The Forum Shops, owned and operated by Simon Property Group, is a mall of 160 shops and restaurants that boasts the world’s largest H&M. Originally featuring luxury  boutiques like Louis Vuitton and Gucci, the shops expanded to include more moderate offerings like Victoria’s Secret and Banana Republic.

Fifty of the stores participate in the Total Rewards program, offering discounts or VIP service to shoppers, as well. For shoppers with kids, there’s a free animatronic show, recreating the Lost City of Atlantis, every hour at the top of the hour near The Cheesecake Factory.

My sister Linda, who loves to shop, found a pair of silver earrings for our sister Boo (who couldn’t make the trip) at Judith Ripka with the help of client specialist Antonietta Bonfitto. “I told her I didn’t want to spend much money, and she spent a lot of time helping me,” Linda said. “She looked through everything, and was so understanding about shopping on a budget.”

After dinner, we ended the evening by popping in to see Matt Goss perform in The Gossy Room at Cleopatra’s Lounge (tickets are $40 plus fees). Goss, a singer from the U.K., riffs the legendary Rat Pack performers, wearing a Frank Sinatra-like fedora and performing standards like “I’ve Got the World on a String” and “Luck be a Lady.”

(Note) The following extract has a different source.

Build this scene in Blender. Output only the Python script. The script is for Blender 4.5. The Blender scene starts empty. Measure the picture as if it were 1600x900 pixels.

Accompanied by a 9-piece band and Vegas dancers, his show gives a taste of old Las Vegas to a crowd in an intimate, packed theater. Be warned, this show is general admission, so show up early, or you’ll be left, as we were, sitting behind a column that blocked the view of the stage.

Pretty soon, it was time to hit the casino for one last round at the slot machines before going up to bed. Mom was already in bed when the rest of us trooped in. She asked if Jane, who was staying in the other tower, had gotten back to her room all right.

That’s the thing about families — no matter how old you get, Mom never stops worrying about you.